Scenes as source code
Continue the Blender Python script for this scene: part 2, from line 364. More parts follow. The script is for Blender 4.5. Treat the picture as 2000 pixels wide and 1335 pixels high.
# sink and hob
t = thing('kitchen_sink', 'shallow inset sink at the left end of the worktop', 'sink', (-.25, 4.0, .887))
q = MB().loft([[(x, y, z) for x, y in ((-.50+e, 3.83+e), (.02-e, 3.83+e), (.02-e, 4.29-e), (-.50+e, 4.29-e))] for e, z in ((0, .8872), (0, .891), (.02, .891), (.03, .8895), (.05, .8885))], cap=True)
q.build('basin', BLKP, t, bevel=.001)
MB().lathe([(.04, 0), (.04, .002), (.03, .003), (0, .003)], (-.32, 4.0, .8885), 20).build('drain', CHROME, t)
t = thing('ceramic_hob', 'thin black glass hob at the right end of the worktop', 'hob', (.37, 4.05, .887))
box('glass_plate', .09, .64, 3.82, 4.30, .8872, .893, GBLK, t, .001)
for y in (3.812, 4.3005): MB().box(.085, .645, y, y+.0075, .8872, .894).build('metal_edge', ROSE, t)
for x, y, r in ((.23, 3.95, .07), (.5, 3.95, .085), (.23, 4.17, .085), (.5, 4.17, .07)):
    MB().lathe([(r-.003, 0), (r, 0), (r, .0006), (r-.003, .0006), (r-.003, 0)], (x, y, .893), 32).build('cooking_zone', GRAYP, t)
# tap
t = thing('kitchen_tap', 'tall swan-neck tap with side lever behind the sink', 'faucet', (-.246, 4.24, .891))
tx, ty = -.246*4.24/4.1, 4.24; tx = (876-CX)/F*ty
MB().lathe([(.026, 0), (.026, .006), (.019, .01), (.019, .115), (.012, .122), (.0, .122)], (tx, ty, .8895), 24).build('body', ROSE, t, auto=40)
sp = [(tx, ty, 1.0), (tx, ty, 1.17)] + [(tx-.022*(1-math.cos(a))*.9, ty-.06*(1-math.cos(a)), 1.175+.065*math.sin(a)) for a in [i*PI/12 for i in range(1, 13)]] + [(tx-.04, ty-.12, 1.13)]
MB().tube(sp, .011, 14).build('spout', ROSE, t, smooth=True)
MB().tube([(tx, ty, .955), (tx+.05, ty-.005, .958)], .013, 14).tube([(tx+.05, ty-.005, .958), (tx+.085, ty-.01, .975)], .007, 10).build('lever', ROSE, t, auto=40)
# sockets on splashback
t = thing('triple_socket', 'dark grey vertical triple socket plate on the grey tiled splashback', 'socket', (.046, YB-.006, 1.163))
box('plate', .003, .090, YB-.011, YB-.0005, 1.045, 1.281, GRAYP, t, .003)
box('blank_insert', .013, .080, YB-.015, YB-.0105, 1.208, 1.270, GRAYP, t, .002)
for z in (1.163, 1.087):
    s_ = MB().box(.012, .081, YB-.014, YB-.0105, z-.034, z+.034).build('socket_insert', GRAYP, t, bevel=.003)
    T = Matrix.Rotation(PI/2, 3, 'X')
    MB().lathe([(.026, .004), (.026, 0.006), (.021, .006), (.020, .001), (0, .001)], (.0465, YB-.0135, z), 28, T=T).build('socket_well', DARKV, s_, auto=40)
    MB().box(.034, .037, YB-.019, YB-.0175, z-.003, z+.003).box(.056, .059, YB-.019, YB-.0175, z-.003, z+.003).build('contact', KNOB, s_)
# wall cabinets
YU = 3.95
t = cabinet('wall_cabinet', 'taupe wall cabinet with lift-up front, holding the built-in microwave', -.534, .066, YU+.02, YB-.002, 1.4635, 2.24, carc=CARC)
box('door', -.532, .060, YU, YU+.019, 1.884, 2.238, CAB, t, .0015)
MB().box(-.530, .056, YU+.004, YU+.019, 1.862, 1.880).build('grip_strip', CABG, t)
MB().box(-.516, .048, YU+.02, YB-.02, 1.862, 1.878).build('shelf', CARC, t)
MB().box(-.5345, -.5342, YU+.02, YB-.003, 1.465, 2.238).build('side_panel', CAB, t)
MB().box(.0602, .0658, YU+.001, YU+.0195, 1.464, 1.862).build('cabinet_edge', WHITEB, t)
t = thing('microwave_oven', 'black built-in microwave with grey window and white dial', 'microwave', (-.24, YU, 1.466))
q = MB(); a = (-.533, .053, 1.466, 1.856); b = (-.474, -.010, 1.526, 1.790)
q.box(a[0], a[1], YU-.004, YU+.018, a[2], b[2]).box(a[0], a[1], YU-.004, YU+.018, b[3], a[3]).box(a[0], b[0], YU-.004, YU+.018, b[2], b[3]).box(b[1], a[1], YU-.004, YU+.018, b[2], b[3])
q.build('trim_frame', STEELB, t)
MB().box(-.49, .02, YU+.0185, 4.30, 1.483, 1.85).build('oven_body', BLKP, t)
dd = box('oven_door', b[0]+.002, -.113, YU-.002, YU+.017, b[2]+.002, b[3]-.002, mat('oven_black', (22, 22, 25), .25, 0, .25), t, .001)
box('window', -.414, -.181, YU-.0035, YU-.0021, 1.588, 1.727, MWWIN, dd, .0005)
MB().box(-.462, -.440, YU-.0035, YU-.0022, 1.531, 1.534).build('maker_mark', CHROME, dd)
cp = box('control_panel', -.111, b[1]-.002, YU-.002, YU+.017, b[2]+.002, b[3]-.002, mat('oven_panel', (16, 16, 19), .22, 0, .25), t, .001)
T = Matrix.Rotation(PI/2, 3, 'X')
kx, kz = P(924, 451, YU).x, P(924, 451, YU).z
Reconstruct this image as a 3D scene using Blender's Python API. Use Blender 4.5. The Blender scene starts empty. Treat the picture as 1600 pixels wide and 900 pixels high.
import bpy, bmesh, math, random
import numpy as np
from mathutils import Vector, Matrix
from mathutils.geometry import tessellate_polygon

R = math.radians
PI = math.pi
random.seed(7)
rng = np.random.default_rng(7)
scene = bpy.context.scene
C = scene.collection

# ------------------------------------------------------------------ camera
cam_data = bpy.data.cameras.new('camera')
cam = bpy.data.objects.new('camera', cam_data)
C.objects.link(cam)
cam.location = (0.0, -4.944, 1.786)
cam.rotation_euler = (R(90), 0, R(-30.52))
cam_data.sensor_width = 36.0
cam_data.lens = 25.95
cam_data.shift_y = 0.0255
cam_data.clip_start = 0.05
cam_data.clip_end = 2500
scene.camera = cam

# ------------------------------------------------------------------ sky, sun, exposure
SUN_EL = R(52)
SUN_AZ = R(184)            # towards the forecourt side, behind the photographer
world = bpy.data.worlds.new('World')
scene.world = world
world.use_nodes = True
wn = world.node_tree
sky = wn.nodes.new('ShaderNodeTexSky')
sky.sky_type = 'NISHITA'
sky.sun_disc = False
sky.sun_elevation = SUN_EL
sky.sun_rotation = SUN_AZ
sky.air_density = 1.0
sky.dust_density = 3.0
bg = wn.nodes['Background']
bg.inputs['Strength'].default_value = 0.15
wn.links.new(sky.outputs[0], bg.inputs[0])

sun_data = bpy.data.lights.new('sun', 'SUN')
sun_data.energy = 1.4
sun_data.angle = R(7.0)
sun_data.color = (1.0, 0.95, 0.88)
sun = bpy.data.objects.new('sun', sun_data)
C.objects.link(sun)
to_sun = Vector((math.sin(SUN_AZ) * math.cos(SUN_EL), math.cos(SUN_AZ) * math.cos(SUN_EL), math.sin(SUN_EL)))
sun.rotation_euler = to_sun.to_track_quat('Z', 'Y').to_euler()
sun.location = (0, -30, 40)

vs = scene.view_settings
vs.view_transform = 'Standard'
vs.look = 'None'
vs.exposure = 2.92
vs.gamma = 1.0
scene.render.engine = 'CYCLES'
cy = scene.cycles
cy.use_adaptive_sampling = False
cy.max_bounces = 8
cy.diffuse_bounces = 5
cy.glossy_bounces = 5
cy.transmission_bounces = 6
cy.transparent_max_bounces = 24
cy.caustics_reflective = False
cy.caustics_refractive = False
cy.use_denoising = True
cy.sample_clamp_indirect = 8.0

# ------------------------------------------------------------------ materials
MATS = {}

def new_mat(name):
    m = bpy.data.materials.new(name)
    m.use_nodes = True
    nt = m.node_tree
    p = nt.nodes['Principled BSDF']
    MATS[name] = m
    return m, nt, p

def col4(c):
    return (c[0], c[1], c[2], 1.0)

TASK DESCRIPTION
Everything from the line with "Reconstruct this image" through the line with "wn.links.new(sky.outputs[0], bg.inputs[0])" is to be output exactly; leave out all other lines.

SOLUTION TO THIS EXERCISE
Reconstruct this image as a 3D scene using Blender's Python API. Use Blender 4.5. The Blender scene starts empty. Treat the picture as 1600 pixels wide and 900 pixels high.
import bpy, bmesh, math, random
import numpy as np
from mathutils import Vector, Matrix
from mathutils.geometry import tessellate_polygon

R = math.radians
PI = math.pi
random.seed(7)
rng = np.random.default_rng(7)
scene = bpy.context.scene
C = scene.collection

# ------------------------------------------------------------------ camera
cam_data = bpy.data.cameras.new('camera')
cam = bpy.data.objects.new('camera', cam_data)
C.objects.link(cam)
cam.location = (0.0, -4.944, 1.786)
cam.rotation_euler = (R(90), 0, R(-30.52))
cam_data.sensor_width = 36.0
cam_data.lens = 25.95
cam_data.shift_y = 0.0255
cam_data.clip_start = 0.05
cam_data.clip_end = 2500
scene.camera = cam

# ------------------------------------------------------------------ sky, sun, exposure
SUN_EL = R(52)
SUN_AZ = R(184)            # towards the forecourt side, behind the photographer
world = bpy.data.worlds.new('World')
scene.world = world
world.use_nodes = True
wn = world.node_tree
sky = wn.nodes.new('ShaderNodeTexSky')
sky.sky_type = 'NISHITA'
sky.sun_disc = False
sky.sun_elevation = SUN_EL
sky.sun_rotation = SUN_AZ
sky.air_density = 1.0
sky.dust_density = 3.0
bg = wn.nodes['Background']
bg.inputs['Strength'].default_value = 0.15
wn.links.new(sky.outputs[0], bg.inputs[0])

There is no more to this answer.